Mevagissey, that's the link. I used to know Mevagissey, for reasons which came to nothing in the end... stares pensively out of window... I thought I remembered the tracks being in place.
Have to admit to being another "diesel cynic", one smelly box instead of another. I can never take any interest in main-line ones on preserved railways, I suppose because to me they are a permanent reminder of the tiresome process of commuting in the days before electrification.. cold, tatty carriage-stock trains with erratic heating and lighting, the later open-plan stock which managed to be uncomfortable, crowded and bleak all at once, the added bonus of those much-detested carriages which had smoking at one end only..
Of course this was also a time when BR's notorious reputation for delays and cancellations was much reinforced. A thoroughly miserable time, not helped by being a then-necessary career change necessitated by the mid-80s oil price crash, BR diesels and 1960s carriage stock still depress and repel me.
I suppose the same could be said of diesel and for that matter, battery trammers.

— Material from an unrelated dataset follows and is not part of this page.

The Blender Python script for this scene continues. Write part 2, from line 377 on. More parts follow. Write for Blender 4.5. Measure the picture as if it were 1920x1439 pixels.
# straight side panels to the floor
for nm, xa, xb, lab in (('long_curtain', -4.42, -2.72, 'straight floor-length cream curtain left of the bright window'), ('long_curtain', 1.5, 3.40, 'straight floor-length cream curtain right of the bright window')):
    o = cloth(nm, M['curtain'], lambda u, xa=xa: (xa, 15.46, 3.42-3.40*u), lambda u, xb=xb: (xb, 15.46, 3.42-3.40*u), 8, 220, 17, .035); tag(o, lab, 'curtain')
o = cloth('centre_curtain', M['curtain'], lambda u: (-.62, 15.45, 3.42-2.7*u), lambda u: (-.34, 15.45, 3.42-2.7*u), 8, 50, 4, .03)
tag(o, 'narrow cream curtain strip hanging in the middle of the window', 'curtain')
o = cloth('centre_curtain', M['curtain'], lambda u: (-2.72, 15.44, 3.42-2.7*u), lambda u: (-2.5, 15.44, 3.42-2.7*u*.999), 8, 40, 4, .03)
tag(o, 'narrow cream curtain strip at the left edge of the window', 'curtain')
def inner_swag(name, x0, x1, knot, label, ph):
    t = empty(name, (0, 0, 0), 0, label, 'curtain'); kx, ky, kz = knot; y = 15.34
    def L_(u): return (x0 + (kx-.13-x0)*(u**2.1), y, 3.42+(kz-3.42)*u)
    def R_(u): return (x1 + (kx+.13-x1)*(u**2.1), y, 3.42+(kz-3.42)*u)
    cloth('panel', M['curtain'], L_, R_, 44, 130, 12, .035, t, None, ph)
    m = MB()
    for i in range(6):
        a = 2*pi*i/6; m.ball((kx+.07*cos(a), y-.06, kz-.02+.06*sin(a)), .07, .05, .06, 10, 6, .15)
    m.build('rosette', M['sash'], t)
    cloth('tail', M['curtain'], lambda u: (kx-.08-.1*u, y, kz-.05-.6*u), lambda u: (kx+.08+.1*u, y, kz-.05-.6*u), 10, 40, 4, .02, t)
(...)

Working with contractors' battery trammers in tunnelling during the 1980s and early 90s, cranky things with rheostat controllers which managed to be both hair-trigger and yet require vigorously banging up and down at times, old wrecks which tended to be worked till they broke down or couldn't manage at least half a shift on their flagging batteries, or those lay-flat small-diameter horrors from Clayton or Muhlhauser..
Same for the hideously awkward job of carrying a survey tripod in a man-rider and getting it out when you got there.
Mind you, only thing worse than riding on trammers .. not being able to get one and walking hundreds of metres with your gear slung about you, head bent in the 5' or 5'6" diameter and high-stepping over the sleepers half-buried in the silt and dirty water in the invert, worst of all in the old bolted segments with their rib-and-pan design ... happy days :glare: :thumbdown:
''the stopes soared beyond the range of our caplamps' - David Bick...... How times change .... oh, I don't know, I've still got a lamp like that.